Tuesday, January 4, 2011

Skippy Dies

Ooooh Skippy. You and your dying. I wanted to like this book a lot; I really did. I saw it on various bookstores' featured tables and I picked it up countless times. It's heavy, and the pages are thin and silky. It's a really beautiful book, and all the comparisons in the jacket to Harry Potter (an irrelevant comparison) and other boys-at-boarding-school type books made me very eager to read it, so I shelled out full price for the hardback.

The story begins with a big shocker: our main character, Skippy, dies. Rewind a few months and we get his and many other characters' stories (there is proportionately more time given to the other characters than to Skippy himself, really): Carl and Barry, the creepy, skeezy, mysogenist and violent teenaged drug dealers; Ruprecht, Skippy's friend and scientific genius (much time is dedicated to String and M theory ramblings on behalf of Ruprecht); Howard, one of Skippy's teachers, and his struggles with both his love life and with some troubling events that occurred in his own days at this boarding school not so long ago. The book takes place at this boarding school near Dublin-- points for taking place in Ireland (wee!) but don't expect anything magical-mystical-Enya here; that's really not what you're in for. This is a character study of Dublin's upper middle class; it's pretty drab and depressing except for the fact that it's also hilarious, primarily on account of Mario, one of the boarders at the school who was an outlet for Murray's pervy (and very funny) wit. Mario provided many moments of laughing out loud on a bus for me.

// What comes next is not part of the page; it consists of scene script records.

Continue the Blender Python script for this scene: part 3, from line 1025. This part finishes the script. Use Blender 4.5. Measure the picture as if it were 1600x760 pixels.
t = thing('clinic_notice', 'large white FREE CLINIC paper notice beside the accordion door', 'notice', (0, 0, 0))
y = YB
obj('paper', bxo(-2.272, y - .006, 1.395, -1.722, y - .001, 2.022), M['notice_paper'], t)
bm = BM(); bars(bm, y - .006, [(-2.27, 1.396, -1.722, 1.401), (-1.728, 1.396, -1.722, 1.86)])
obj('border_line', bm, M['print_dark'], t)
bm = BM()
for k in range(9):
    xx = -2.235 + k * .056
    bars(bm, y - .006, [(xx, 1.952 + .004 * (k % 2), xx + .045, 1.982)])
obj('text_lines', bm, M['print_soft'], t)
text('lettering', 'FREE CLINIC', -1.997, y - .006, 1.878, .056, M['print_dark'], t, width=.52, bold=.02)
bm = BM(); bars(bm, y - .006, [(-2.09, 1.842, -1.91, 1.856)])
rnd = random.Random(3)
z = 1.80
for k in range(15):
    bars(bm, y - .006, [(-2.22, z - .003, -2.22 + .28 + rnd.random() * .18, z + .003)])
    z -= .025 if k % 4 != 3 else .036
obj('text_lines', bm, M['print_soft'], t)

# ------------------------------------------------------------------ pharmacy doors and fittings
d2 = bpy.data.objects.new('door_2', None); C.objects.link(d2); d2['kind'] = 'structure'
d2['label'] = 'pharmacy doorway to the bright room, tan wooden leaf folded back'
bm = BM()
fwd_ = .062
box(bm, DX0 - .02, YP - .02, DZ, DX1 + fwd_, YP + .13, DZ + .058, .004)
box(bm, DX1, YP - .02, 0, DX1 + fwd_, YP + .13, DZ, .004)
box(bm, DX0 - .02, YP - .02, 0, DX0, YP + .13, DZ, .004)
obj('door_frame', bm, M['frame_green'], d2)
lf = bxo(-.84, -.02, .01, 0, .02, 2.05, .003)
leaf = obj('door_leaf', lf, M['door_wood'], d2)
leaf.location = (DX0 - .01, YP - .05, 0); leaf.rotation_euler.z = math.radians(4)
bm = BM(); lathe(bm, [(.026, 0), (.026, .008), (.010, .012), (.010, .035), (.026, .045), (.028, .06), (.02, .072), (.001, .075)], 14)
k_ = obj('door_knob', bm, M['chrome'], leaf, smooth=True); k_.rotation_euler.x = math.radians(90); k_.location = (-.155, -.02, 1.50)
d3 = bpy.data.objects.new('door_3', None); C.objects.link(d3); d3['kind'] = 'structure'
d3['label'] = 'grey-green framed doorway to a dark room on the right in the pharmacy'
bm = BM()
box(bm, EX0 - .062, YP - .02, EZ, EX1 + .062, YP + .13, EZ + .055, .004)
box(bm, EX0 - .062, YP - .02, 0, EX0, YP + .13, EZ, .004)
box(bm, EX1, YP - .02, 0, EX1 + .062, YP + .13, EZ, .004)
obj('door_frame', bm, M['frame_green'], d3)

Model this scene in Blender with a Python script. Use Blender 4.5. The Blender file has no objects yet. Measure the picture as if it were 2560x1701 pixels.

Pluses: the book is funny; can't deny it. Howard's storyline is interesting, and so is Skippy's and Carl's.

Drawbacks:
   1. it's waaaaaay tooooo unnecessarily looooong. Do we really need another diatribe on M theory and philosophy? I'm interested, but it doesn't move the book forward or really even add to it, in my opinion. And this is speaking as someone who is interested! Alas.

   2. Some of hte minor story lines (in particular, the sideshow of Ruprecht and friends' science project) also lacked any force in the story-- why were these here? It felt like a silly TV show with out much depth.


So, overall: 5/10

Read it if you:

1. are interested in boys in adolescence. This is definitely an insightful, funny look.

2. want to laugh and don't mind plodding through a lot of other stuff to get to these great, awesomely-immature laugh lines.

The book isn't dense, exactly, it's just long. I'm glad I read it, but I didn't love it.